Wednesday, February 4, 2009

Death rolled over

And I can't even express my feelings with a sadistic bloody picture that makes my readers cringe. I should come to expect shit like this by now. Every fucking time I make plans they fall through. Hell, I might as well start living life day by day just so I can't be that disappointed when tomorrow never comes. I have a busy day today. I have students united at 3:30pm. Then we pick up Taylor at around 6pm and he'll visit until about 9pm, then I am PRAYING that John calls and if he offers to hang out, and I don't care where, I am taking that bastard up on his offer. Last time he wanted to go to a party in Saginaw, I said no, then he suggested just hanging out at his house (my old house), I said no, he even wanted me to go to McDonald's with him to buy that special limited time 50 piece McNugget meal, I said no. Shit, I don't care.

Everything was in that back pack. EVERYTHING! My USB, my homework and prestigious notes, college books and my entire check in cash. I've never had that much money. I've never held that much money. I've never seen that much money. So it just goes to show that obviously someone else needed it more than I did, even though I earned that fucking stupid shit. And since that was my financial aide money, I have no money to buy new books for my classes. I have a gift card for Barnes n' Nobles, but it won't get me too far. Bad enough that while in the mall I spent some money that I had on me thinking it wouldn't matter because I had my back up money in nicks car. Now I'll need to borrow money from Nick just so I can take my mom out to eat on her birthday like I wanted to. Not to mention I was going to buy a car with that money and FOOD Goddamn it! April is going to give me a check for 300 so I can still buy my cousins car, and I need to pay her back asap. I hate taking that money from her considering she's got a baby now. It'll only take about four months to pay her back. Unless I can sell some things at a pawn shop...

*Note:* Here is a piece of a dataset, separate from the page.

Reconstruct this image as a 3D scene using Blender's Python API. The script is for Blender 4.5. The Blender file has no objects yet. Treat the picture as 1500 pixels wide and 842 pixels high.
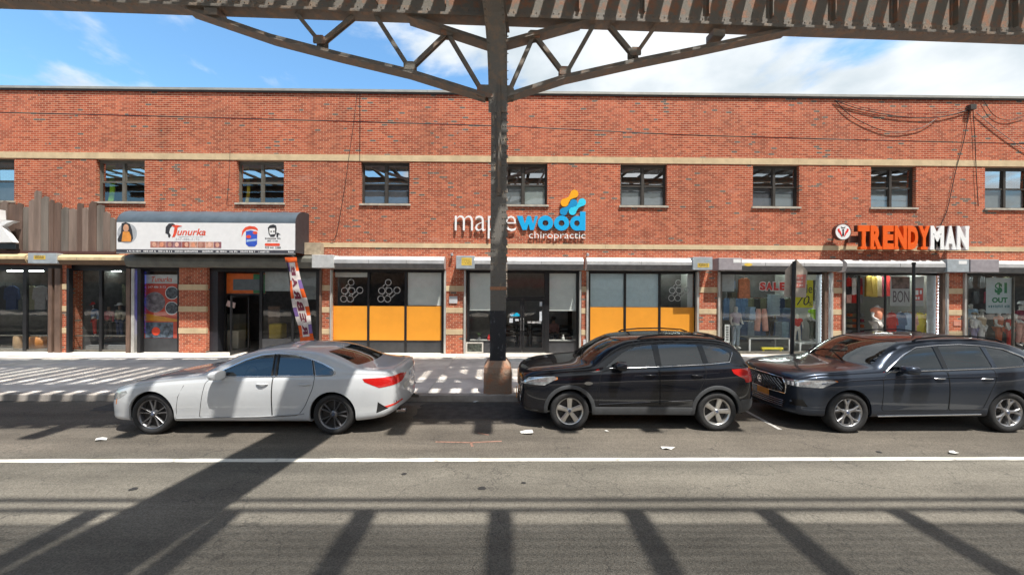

Now I'm depending on that Girl Scout job up north this summer. Which I'll need to e-mail Bambi this afternoon after class saying I'm still interested. Sorry everyone (who cares) but I need the money and this stupid bad luck of mine is stronger than anything else. Nathan called me but I didn't want to talk to him, I turned on my Twilight sound track and Ben called to see if I was okay. I told him what happened in detail, he tried to make me feel better saying he cared and such, even said he'd have a 3 musketeers candy bar for me tomorrow before my English class. I cried a little bit to him, which I hate myself for. So stupid. April called me to make plans for Moms birthday and I told her what happened and literally broke down. I hate that she's the only family member I can talk to. I locked myself in my room and then remembered that Mom had saved the last little bit of Jello for me. So I went downstairs to get it, and I'm looking and looking for it. It was gone. They ate it while I was upstairs sulking; licking my wounds. Chris senior called me a dumb shit, mom was a MAJOR pessimist, and the only person who made me feel better was the police officer and my sister. My dad called me and asked if I lost my back pack, I said yes it was stolen, he said that he heard over his police scanner that it was stolen. Leave it to him; that made me smile.

I didn't fall asleep until maybe midnight and woke up at 4am with more nightmares. eyes.eyes. eyes. Something kinda good happened though. My Cosmo girl subscription extended my seventeen subscription for another year for free! Yippee more shit for my wall. Not to mention my tape ran out and my grandfathers stapler was in my backpack, which my mother will kill me for when and IF she finds out...I just can't believe this kind of shit always happens to me. I know there's not much she could do but my best friend barely even cared that the incident had happened. A few times a week I ask how she's doing and I lose over $1400 and I get "aw sorry". I love you girl, but I need more support than that from a best friend. Well, we have a bowling girls night planned for this Saturday or Sunday (probably Sunday since April and I will be celebrating Moms b-day).

Still buying my cousins car, and still in the hole of life. I feel that weight of depression upon me again. Happiness is overrated anyways, right?